Mediante queste molteplici attività svolse un efficacissimo apostolato tanto da lasciare un ricordo indelebile. Uno dei più noti sacerdoti argentini dell’epoca, don Manuel Moledo, scrisse: “Sapeva gettare ponti sopra gli abissi”, caratterizzando così la capacità del Servo di Dio di conquistare a Cristo anime lontane, affascinandole con la sua eccezionale cultura, profonda spiritualità e amore a Cristo e alla Croce che traspariva in ogni suo rapporto con gli altri.
Nel gennaio 1942 venne improvvisamente inviato a Santiago del Cile come Incaricato d’Affari ad interim, dove, mostrando anche lì zelo e competenza, tracciò la sua mirabile Preghiera scritta con il sangue. In una rievocazione di alcuni amici cileni, si legge di lui come del “santo che permeò la nostra terra cilena col profumo squisito delle sue eccelse virtù”.
Nel luglio del 1942 ritornò a Buenos Aires, riprendendo tutte le sue attività. Presentendo vicina la fine, intensificò il suo generoso darsi, in una splendida crescita di amore a Dio e alle anime. L’11 novembre, fra tormenti indicibili per una irreversibile peritonite, assistito dal Nunzio e da vari amici, a meno di trentotto anni, offrì per la Chiesa tutta e per il Papa. Le sue ultime parole furono: “Tutto per Te, Signore!”.
Venne dapprima sepolto nel cimitero della Recoleta a Buenos Aires, ma la fama di santità, persistente e sempre crescente, portò a chiedere per lui la sepoltura privilegiata in una Chiesa. Tra la commozione generale avvenne la sua prima traslazione il 13 settembre 1949 nella Chiesa Regina Martyrum di Buenos Aires, tenuta dai Gesuiti. La lapide, che fu apposta, era chiusa da questa espressione: “Sacerdote a pochi paragonabile, godi della pace di Cristo”.

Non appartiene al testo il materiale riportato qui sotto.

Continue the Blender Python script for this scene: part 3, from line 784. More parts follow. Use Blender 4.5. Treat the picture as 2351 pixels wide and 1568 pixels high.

Nel maggio 2007 la “Familia Christi” riuscì ad esaudire la sua volontà testamentaria: riportare a Roma le spoglie mortali che ora si nella cappella di San Pasquale della Basilica dell’Ara Coeli a Roma, dove egli era stato Terziario Francescano. In quella occasione il Cardinale Vicario, Camillo Ruini, disse: “Egli è veramente un santo e speriamo che venga ufficialmente riconosciuto dalla Chiesa. Un santo che ha scritto una pagina unica nel lungo cammino di coloro che sono gli apostoli, i discepoli, coloro che Cristo ha chiamato e che Cristo ha guidato verso la vittoria”.